At the same time, pursuing a mutual sense of understanding can result in shop owners being more inclined to participate in a provider's educational sessions and other offerings.

By learning more about the needs of repair shops, providers can help dispel the typical reaction of "I don't need it" when these subjects are discussed.

A parts provider "will be better able to retool some of those programs and incentives," according to McGovern, making them more useful for the technicians in your market.

"Of all the programs and incentives, their participation is often under 10 percent — or even 5 percent," he notes. There remains "a huge gap" in acceptance "until you establish a need first."

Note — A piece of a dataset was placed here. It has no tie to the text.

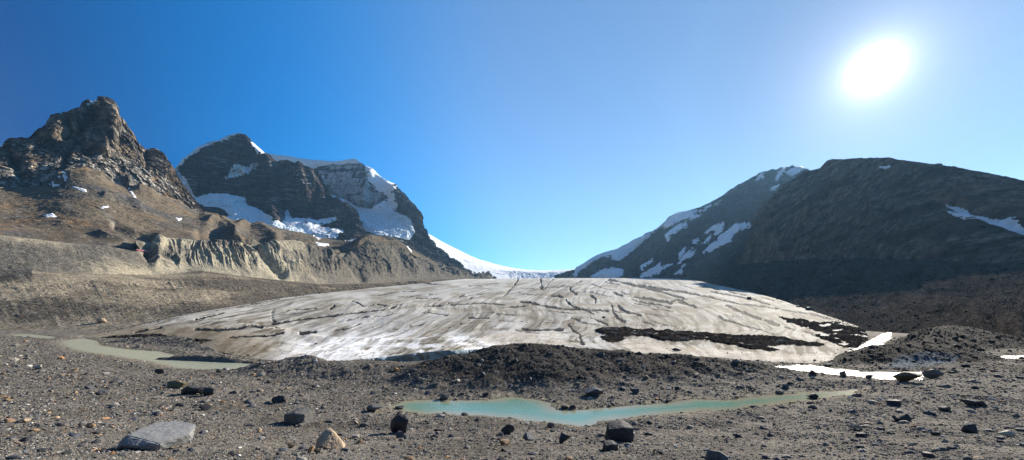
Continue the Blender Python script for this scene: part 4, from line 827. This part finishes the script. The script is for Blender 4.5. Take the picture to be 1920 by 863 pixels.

Delving into a shop's operational procedures is something a lot of techs don't even do themselves. "The service provider doesn't measure their performance; they're typically going through checkbook management" without gleaning the correct operational analysis.

They frequently don't examine their car counts, productivity, proficiency or profit-centers-by-service-category details, McGovern explains.

"Most shops have 25 percent more vehicles (coming into the bays) than they need to be profitable — if they had the right systems, policies and procedures," he reports.